In order to answer the problem request one should solve the system for two different configurations. In the first, representing a single-stage configuration with four membrane units in parallel, the number of stages should be set to \(N=1\) and the number of units in the first stage \(n_1\) to 4.

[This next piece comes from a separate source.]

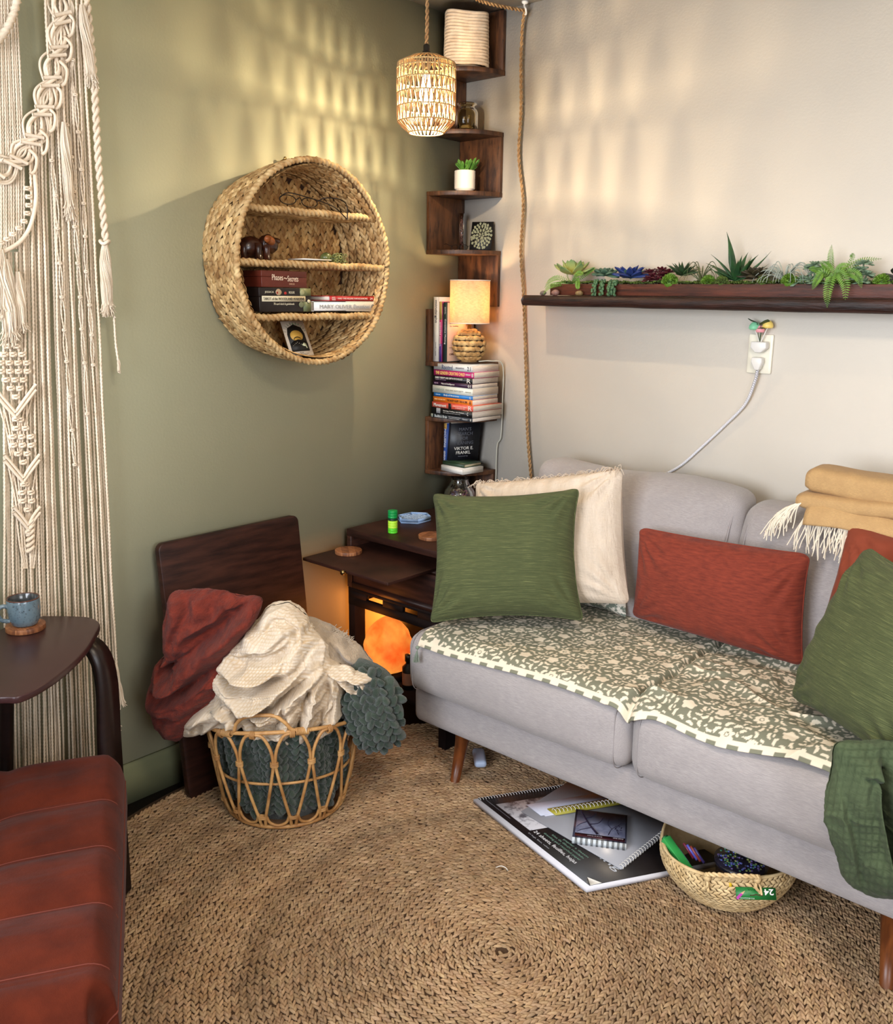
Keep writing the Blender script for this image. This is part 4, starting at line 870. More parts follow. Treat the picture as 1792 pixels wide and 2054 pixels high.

# The number of elements of this array corresponds to the number of stages. 
# The value in each element is the number of modules per stage. 
n=np.array([4]);

CIN=np.append(C0,np.zeros(np.size(n)-1))
FIN=np.append(V0/process_time, np.zeros(np.size(n)-1));

# Input to the intermediate stages
for i in range(1,np.size(n)): 
    CIN[i]=CIN[i-1]+n[i-1]*A*B/FIN[i-1];
    FIN[i]=CIN[i-1]*FIN[i-1]/CIN[i];

# Output concentration
Cout=CIN[np.size(n)-1]+n[np.size(n)-1]*A*B/FIN[np.size(n)-1];

print("The steady state concentration is", Cout, "[kg/m^3]") 

The steady state concentration is 130.0 [kg/m^3]

In the second the number of stages should be set to \(N=4\), each of the stages being assembled as a single unit (\(n_i=1\) for \(i=[1, 4]\)).

# The number of elements of this array corresponds to the number of stages. 
# The value in each element is the number of modules per stage. 
n=np.array([1, 1, 1, 1]);

CIN=np.append(C0,np.zeros(np.size(n)-1))
FIN=np.append(V0/process_time, np.zeros(np.size(n)-1));

# Input to the intermediate stages
for i in range(1,np.size(n)): 
    CIN[i]=CIN[i-1]+n[i-1]*A*B/FIN[i-1];
    FIN[i]=CIN[i-1]*FIN[i-1]/CIN[i];

# Output concentration
Cout=CIN[np.size(n)-1]+n[np.size(n)-1]*A*B/FIN[np.size(n)-1];

print("The steady state concentration is", Cout, "[kg/m^3]") 

The steady state concentration is 192.07999999999998 [kg/m^3]

The cascade configuration allows for a more efficient process since it allows to obtain a larger concentration with the same number of modules.